Cumhurbaşkanı Tayyip Erdoğan yabancı yatırımcılarla yaptığı toplantıdaki konuşmasında OHAL gerekçesi olarak terör olaylarıyla, işçilerin demokratik hak alma araçlarından biri olan yasal grev hakkını kullanmalarını bir tutarak yaptığı açıklamaya gelen tepkiler büyüyor.
Erdoğan “Biz göreve geldiğimizde OHAL vardı. Şimdi grev tehdidi olan yere OHAL'den istifade izin vermiyoruz. Bunun için kullanıyoruz OHAL'i. Fotoğraf oldukça net. Bir yanda 80 milyon vatandaş, diğer yanda ruhunu ve bedenini şarlatana adamış terörist vardır. Biz OHAL’i iş dünyasının daha rahat çalışması için getirdik. İş dünyasında herhangi bir sıkıntınız aksamanız var mı? Biz göreve geldiğimizde OHAL vardı. Şimdi grev tehdidi olan yere OHAL’den istifade izin vermiyoruz. Bunun için kullanıyoruz OHAL’i. Fotoğraf oldukça net" dedi.
Erdoğan'ın konuşmasındaki ifadelerine Birleşik Metal-İş Sendikası tarafından yanıt geldi. "Grevci işçiler terörist değildir Sayın Erdoğan!" başlığıyla yayımlanan yanıtta şu ifadeler yer verildi:
Grevci işçiler terörist değildir!
"Bu son derece üzücü ve bir o kadar da düşündürücü açıklamanın üstelik böylesine önemli bir toplantıda yapılmış olması ülkeyi yönetenlerin sadece işçilere ve grev hakkına bakış açısını değil aynı zamanda demokrasi anlayışını da açıkça ortaya koymaktadır.
Unutulmamalıdır ki işçiler de en az işverenler kadar bu ülkenin vatandaşlarıdır; vergi verirler, oy verirler, askerlik yapıp can verirler, terlerini akıtıp emek verirler, üretim yaparlar, katma değer yaratırlar.
Yani eğer bugün bir vatandan söz ediyorsak o vatanın her zerresinde bu insanların kanları, canları ve alınterleri vardır.
Şimdi bunca hayat canları pahasına ve bedenleri tüketircesine ortaya konurken terörün bizatihi kurbanları da hatta onlarken olağanüstü hal gerekçesi olarak öne sürülen terör eylemlerinin hemen yanı başında bu insanların ekmek davalarının zikredilmesi ne hakka ne hukuka ne de adalete sığmamaktadır.
Sayın Erdoğan “Bu olağanüstü hal ülkeni zaten çok küçük bir parçasında uygulanıyor o da 80 milyon dışındaki bir avuç terörist içindir” derken, şimdi biz Cumhurbaşkanımıza soruyoruz; Bu küçük toprak parçası metal işçilerinin, cam işçilerinin ve banka işçilerini çalıştıkları fabrikalar mıdır?
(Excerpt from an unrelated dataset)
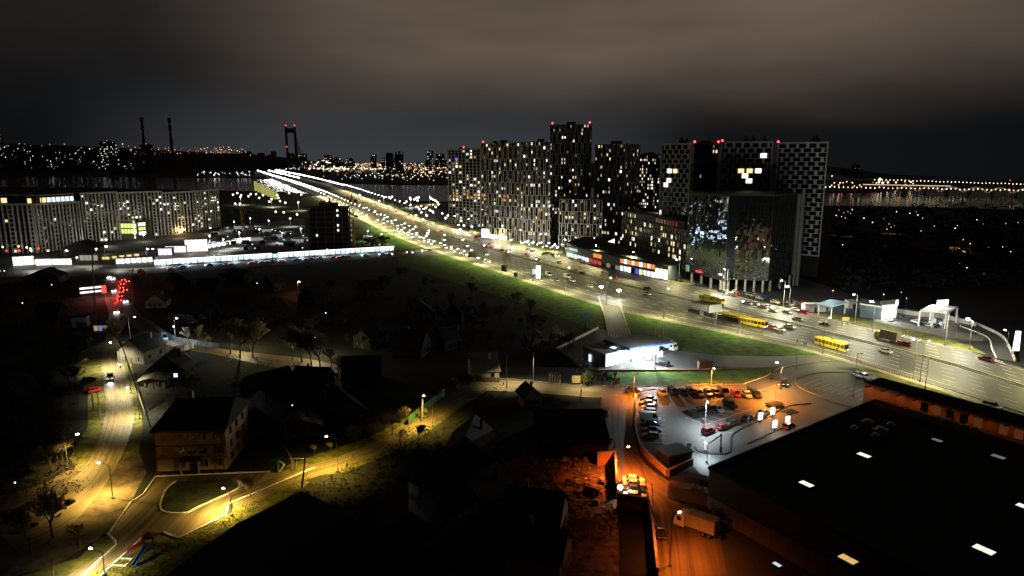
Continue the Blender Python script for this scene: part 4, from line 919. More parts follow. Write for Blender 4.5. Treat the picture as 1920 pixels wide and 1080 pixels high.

Buralarda çalışan binlerce işçi 80 milyona dahil midir? Dahil değillerse kendilerinden niye hala vergi alınmaktadır, askere çağrılmaktadır oy istenmektedir.
Bu soruların cevabını elbette bu ülkedeki her vatandaş gibi bizler de çok iyi biliyoruz. Ama bizleri bu soruları sormaya mecbur bırakan anlayışa elbette sorulacak büyük bir hesap olmalıdır. Çünkü bu ülke kimsenin kendi keyfi için birilerine peşkeşe çekemeyeceği kadar büyük bir ülkedir. Bu halk da asla güce boyun eğmeyecek kadar gururlu ve büyük bir halktır."